Bund yields traded almost entirely within the prior session's ranges, with the 2.80% level holding for the 10Y. Longer-end German instruments led the space overall in a broader rally over the most of the remainder of the session, with Buxl rallying after yields hit a fresh post-2011 high.
Yields fell to session lows a little over an hour before the cash close, as equities tumbled (led by US megacap tech), resulting in a modest safe-haven bid that also saw periphery EGB spreads move a little wider.
The German curve bull flattened on the day, with the UK's twist flattening. Periphery/semi-core EGB spreads closed mixed, with BTPs underperforming.
Attention Wednesday will be on the UK CPI report. MNI's preview is here: the BOE MPC is focused on headline CPI which is expected to come in higher than in June.
We also get an appearance by ECB's Lagarde and the Swedish Riksbank decision, as well as final Eurozone July inflation.
Closing Yields / 10-Yr EGB Spreads To Germany
Germany: The 2-Yr yield is down 0.1bps at 1.958%, 5-Yr is down 1.3bps at 2.306%, 10-Yr is down 1.3bps at 2.75%, and 30-Yr is down 1.5bps at 3.323%.
UK: The 2-Yr yield is up 1.5bps at 3.98%, 5-Yr is up 1.5bps at 4.138%, 10-Yr is up 0.2bps at 4.74%, and 30-Yr is down 0.9bps at 5.602%.
Italian BTP spread up 1.2bps at 80.5bps / French OAT down 0.1bps at 68.3bps
Despite some initial weakness on Tuesday, the USD index tilted back into positive territory late in the session, set to moderately extend the rally this week.
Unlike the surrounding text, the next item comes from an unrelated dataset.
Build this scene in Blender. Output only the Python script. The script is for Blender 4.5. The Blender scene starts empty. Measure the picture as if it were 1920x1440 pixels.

Price action was assisted by a dip lower for the major equity benchmarks, as a cautious risk off mood prevails given the lack of progress regarding a Russia/Ukraine ceasefire and the notable weakness for tech stocks in the US.
Canada inflation data came in slightly below expectations and while unlikely to prompt renewed easing from the BOC, the Canadian dollar has sold off today. USDCAD has risen 0.4% to 1.3860, closing in on the August 01 highs off 1.3879. A break of this level would cancel a bear threat and resume the recent bull cycle.
Elsewhere, risk dynamics have negatively impacted the likes of AUD and NZD, while Norwegian Krone is at the bottom of the G10 leaderboard.
For AUDUSD, the pair is comfortably off its most recent highs but continues to trade in a range. From a trend perspective, the condition remains bullish highlighted by MA studies that remain in a bull-mode position; however, spot has narrowed the gap substantially to key support at 0.6419, the Aug 1 low.
Kiwi weakness is notable ahead of Wednesday’s RBNZ decision, recording the first print below 0.5900 in two weeks. With a 25bp cut widely forecast, attention will be on the revised RBNZ outlook and tone of the statement and press conference. The focus is likely to be on the projected OCR path and whether it is revised lower suggesting further easing towards stimulatory territory as excess capacity persists.
GBPUSD has consolidated around the 1.35 mark on Tuesday amid gilts paring some of yesterday's weakness. A technical bull cycle remains intact, keeping sights on 1.3636, the 76.4% retracement of the bear leg between Jul 1 and Aug 1 ahead of tomorrow's UK CPI release.
FOMC minutes are also due for release tomorrow before the Jackson Hole symposium kicks off Thursday.